No, what I am saying is that is perfectly OK to add 100 scheduling 
environments, just not all at once (i.e. 1 activation of the Service policy).

Add them 10 at a time and measure the results, adjust.
Repeat until all needed environments have been added.

<snip>
Do you mean that adding 100 Scheduling Environments is something I should never 
want to do? What could be the unintended impact? The policy can hold 999 
Resources and 999 Schenvs and the Schenv Redbook even gives performance hints 
for this situation (add a control Resource to each Schenv).

I think the only way to do it automated is with a macro of my terminal 
emulator. This way I also do mass updates to my SMS SCDS (e.g. change the 
retain-days-only-backup of all my managementclasses). This is much less 
sensitive to typo's than doing it manually.

Kees.

-----Original Message-----
From: IBM Mainframe Discussion List [mailto:[email protected]] On Behalf 
Of Staller, Allan
Sent: Monday, August 11, 2014 16:54
To: [email protected]
Subject: Re: Mass updates to the WLM policy.

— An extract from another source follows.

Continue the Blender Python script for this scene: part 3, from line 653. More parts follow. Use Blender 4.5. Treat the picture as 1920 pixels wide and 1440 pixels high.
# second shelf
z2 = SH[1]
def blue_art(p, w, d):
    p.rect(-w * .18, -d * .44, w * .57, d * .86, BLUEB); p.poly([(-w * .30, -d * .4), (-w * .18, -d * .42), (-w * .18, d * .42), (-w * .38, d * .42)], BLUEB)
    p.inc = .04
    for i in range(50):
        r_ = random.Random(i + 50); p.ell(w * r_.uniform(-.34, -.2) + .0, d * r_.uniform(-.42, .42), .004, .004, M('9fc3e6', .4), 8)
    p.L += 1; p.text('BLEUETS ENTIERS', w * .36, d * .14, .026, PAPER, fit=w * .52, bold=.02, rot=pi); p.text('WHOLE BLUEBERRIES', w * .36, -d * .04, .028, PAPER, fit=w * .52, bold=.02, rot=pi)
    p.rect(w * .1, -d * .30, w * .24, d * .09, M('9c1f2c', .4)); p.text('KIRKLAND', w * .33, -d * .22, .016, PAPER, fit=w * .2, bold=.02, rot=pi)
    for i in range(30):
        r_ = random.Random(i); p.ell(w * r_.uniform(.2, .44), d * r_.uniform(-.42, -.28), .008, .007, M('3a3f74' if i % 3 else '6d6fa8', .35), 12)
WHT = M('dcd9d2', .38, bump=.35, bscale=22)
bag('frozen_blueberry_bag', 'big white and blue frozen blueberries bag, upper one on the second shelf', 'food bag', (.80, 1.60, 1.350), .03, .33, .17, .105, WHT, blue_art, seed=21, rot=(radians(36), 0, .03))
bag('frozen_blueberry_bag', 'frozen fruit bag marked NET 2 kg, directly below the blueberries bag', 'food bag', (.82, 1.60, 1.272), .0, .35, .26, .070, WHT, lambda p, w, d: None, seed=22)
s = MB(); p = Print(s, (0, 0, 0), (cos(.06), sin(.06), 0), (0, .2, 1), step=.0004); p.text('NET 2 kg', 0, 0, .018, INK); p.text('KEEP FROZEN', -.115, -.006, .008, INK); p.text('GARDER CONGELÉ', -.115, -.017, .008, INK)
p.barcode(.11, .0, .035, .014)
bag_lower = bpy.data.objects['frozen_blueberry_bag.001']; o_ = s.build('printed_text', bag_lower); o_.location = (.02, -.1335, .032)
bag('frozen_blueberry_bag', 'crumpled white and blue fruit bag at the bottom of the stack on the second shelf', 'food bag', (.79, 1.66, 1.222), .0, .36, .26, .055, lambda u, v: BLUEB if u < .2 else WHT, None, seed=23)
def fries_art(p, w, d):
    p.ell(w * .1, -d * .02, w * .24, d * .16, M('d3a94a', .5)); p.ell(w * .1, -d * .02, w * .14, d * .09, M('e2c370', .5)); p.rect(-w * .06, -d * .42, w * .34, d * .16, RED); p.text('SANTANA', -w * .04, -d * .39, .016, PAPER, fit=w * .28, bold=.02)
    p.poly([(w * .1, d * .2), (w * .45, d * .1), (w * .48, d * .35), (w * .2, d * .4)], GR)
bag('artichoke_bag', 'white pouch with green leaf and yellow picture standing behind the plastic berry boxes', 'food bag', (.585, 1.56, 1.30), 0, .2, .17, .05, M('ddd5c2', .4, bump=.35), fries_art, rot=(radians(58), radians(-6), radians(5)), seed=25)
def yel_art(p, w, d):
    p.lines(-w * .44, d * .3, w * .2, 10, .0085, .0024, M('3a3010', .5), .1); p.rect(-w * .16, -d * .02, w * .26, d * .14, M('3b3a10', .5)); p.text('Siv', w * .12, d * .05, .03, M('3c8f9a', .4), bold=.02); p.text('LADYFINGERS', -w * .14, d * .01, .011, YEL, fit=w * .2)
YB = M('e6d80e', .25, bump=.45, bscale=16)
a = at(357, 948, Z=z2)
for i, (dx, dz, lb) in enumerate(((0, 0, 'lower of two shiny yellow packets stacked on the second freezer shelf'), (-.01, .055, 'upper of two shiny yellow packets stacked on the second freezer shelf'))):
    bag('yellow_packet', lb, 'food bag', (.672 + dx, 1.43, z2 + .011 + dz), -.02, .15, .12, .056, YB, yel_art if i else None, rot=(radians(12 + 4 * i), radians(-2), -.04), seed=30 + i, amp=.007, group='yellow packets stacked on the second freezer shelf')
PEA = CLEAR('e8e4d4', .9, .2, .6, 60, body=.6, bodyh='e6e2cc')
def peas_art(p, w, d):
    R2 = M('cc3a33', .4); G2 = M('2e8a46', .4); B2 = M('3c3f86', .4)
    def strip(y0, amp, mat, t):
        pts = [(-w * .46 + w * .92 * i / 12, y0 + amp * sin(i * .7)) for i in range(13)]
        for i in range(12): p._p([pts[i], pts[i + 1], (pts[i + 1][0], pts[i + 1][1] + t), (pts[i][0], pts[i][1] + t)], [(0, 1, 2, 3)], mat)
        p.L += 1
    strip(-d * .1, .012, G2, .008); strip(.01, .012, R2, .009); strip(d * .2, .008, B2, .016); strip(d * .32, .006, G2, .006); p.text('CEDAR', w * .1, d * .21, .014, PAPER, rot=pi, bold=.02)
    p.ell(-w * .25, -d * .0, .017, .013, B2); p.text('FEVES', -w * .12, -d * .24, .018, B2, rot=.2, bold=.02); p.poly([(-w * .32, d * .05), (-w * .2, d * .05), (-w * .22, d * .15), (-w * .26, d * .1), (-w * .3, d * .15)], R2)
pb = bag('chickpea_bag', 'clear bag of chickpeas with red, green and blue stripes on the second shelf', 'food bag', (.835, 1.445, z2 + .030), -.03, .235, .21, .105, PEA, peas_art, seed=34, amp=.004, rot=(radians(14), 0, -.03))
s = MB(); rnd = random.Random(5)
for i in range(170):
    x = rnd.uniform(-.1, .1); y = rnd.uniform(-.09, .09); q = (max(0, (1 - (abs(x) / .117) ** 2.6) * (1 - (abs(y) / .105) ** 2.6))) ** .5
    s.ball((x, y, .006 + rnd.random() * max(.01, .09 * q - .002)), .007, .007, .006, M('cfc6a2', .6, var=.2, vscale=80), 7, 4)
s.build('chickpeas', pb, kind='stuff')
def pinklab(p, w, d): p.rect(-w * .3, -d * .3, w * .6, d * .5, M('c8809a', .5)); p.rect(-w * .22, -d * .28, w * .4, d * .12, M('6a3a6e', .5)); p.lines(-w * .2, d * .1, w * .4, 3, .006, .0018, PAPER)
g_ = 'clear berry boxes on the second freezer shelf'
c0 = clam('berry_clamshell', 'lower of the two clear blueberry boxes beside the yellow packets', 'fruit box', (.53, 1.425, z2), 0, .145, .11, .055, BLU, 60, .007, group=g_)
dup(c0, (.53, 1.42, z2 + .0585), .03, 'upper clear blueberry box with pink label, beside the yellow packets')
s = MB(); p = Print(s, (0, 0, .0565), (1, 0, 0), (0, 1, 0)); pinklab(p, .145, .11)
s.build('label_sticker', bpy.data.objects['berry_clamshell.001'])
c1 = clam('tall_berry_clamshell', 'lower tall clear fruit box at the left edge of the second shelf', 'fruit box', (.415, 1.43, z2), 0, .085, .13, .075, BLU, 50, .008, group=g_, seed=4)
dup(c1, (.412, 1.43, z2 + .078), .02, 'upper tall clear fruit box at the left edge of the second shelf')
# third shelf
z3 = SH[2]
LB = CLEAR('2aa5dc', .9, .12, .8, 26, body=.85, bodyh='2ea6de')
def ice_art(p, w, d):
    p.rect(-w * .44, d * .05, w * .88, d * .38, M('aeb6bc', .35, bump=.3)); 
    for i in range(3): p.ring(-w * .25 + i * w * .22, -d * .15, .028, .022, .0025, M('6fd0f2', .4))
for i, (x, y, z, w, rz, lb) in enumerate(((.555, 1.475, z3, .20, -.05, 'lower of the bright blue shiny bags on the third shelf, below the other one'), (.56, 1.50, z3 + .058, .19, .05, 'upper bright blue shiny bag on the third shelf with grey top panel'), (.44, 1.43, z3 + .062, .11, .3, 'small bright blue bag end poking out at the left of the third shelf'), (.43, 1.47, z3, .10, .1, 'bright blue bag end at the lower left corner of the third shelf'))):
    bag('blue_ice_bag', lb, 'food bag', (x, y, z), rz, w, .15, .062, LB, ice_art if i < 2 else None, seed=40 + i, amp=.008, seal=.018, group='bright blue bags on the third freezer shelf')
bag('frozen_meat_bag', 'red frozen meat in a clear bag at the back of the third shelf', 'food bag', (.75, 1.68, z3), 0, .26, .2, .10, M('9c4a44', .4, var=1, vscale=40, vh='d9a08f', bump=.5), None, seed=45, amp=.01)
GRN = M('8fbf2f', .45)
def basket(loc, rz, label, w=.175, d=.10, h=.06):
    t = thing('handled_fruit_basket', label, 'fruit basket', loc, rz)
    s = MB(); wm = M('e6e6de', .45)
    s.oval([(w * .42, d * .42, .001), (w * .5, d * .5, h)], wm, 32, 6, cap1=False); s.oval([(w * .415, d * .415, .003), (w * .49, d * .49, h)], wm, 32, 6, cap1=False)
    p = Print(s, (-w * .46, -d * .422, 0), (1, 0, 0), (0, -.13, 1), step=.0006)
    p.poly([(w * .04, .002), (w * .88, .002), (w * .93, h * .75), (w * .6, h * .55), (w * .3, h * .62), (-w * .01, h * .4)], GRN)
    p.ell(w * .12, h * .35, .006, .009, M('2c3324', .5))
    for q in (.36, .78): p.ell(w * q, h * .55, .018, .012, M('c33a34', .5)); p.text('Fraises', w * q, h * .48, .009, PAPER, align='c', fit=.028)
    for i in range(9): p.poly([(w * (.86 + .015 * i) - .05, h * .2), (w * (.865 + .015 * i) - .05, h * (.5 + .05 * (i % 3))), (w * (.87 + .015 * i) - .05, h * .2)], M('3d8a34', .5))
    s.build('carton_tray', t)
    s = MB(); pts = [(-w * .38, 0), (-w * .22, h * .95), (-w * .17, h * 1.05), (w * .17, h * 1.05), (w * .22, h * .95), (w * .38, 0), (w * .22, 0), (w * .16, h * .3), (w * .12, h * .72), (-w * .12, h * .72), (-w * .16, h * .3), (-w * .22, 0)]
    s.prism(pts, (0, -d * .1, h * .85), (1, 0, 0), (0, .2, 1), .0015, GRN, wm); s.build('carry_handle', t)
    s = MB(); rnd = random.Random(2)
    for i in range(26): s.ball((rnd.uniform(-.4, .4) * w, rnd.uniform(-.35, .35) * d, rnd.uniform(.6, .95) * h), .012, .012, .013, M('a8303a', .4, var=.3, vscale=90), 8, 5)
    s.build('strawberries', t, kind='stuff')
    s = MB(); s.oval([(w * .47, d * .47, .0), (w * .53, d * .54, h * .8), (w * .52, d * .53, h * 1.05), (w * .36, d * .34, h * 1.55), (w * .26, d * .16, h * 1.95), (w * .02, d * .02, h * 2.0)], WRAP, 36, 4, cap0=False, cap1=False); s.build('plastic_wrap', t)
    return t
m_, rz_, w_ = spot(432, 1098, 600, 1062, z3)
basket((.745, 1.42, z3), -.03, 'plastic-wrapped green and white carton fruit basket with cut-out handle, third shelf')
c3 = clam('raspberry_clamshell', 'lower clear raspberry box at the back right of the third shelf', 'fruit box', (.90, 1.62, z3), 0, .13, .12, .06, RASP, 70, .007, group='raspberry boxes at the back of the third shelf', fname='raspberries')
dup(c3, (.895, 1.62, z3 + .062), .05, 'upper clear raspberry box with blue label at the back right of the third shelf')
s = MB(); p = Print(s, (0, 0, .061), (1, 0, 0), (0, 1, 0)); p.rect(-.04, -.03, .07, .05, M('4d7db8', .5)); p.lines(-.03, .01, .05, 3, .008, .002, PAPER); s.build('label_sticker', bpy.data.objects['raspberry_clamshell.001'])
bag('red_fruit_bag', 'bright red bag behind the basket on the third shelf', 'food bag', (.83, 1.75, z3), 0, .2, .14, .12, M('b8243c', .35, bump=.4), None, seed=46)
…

IMO, no massive changes should *EVER* be added to a WLM Service Definition.
 *BEWARE* the law of unintended consequences.

It is not a matter of the doing (via any method), it is a matter of the impact.

Just my $0.02 USD worth.

<snip>
It has been asked before: is it possible to do mass updates to the WLM policy 
easily, e.g. add 200 Scheduling Enviroments to it, in batch or so? Apart from 
the replies, that the OP should not want to do what he wants to do, the general 
answer was NO.

Is this still so?
The z/OS MF interface seems to work the same way as the TSO interface: on 
update at a time.
Has anyone found out the layout of the WLM policy PDS and a way or tool to 
manipulate (unload, update, reload) it in order to insert mass updates there?